I once had to write and lay out an issue of an environmental newsletter because the real editor was having an operation. I got exposed to "Life Cycle Analysis" or "Life Cycle Assessment"--LCA at any rate. The idea is that you can't straightforwardly assess the environmental impact of anything without taking a very broad look. A very fuel efficient engine may be made of materials that can only be found in ecologically fragile areas, or that cannot be recycled at the end of the engine's working life. An LCA assigns scores to every phase and you add them up for a final total. Within a given LCA you can say such and such a process or machine or material is more or less environmentally sound than another. But there is no perfectly weighted LCA system so you end up choosing among the many different scales or combining several of them and taking an average.
GB Shaw once said that oppression is never vanquished, it is shifted to another shoulder.

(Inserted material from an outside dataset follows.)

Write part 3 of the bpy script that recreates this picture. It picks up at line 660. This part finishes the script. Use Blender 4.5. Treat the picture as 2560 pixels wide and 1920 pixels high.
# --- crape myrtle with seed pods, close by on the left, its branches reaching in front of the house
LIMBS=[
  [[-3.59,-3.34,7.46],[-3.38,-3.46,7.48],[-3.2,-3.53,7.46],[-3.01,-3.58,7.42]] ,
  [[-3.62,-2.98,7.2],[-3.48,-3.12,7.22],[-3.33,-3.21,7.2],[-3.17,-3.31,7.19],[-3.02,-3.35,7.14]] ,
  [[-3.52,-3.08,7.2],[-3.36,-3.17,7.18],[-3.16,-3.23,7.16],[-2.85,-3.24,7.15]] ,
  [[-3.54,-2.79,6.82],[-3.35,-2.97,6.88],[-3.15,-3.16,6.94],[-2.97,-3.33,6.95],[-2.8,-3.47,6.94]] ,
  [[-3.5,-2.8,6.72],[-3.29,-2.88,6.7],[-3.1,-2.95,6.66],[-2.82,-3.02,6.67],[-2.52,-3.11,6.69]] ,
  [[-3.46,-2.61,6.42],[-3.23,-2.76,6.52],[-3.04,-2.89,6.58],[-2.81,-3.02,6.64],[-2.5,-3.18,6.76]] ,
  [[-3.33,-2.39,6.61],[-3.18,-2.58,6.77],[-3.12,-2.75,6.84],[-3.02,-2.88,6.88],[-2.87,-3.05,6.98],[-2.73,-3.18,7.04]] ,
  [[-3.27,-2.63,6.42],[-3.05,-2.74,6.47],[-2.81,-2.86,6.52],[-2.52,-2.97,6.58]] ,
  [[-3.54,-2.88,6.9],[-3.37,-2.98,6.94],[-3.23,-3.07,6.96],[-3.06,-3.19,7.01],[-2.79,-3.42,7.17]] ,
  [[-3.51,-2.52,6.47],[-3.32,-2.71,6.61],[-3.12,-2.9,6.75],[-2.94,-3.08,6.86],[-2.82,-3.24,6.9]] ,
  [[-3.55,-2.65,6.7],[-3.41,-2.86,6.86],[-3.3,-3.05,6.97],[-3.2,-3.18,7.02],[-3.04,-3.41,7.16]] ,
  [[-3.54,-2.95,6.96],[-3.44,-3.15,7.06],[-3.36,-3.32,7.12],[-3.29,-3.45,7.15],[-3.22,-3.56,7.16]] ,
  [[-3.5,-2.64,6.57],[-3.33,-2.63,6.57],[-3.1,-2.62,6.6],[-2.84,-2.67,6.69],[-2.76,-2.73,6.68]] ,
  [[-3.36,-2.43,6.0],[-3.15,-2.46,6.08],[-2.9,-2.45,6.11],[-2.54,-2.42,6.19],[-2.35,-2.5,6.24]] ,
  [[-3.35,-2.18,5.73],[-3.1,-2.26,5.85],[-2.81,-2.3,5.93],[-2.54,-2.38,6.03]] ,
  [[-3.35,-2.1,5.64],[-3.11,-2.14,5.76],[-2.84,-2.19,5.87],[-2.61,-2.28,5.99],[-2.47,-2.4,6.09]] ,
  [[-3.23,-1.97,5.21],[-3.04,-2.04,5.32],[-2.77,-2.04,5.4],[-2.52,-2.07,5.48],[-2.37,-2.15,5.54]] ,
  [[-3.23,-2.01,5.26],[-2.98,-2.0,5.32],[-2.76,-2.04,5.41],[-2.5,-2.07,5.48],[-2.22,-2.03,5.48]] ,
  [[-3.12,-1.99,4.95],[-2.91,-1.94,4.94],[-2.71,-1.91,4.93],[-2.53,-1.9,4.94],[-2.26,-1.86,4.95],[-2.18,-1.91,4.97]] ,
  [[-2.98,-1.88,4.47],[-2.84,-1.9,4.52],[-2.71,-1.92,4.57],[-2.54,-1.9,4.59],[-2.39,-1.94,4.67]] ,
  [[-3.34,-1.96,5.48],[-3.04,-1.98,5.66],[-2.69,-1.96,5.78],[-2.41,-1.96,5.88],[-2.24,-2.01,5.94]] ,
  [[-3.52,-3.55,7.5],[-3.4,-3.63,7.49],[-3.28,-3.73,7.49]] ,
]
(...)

It's not considered a classic story like Omelas but I think some of your students would love "And My Fear Is Great..." by another science fiction writer Theodore Sturgeon. It's about an adolescent punk achieving emotional maturity by learning how to manage a reality that is morally contradictory, ultimately incalculable, and not amenable to simple solutions.
a shadow cannot exist without light...
"...and not amenable to simple solutions."- Geoff - All true challenges in life and nature itself must be recognized for this quality or they tend to be misunderstood; imo.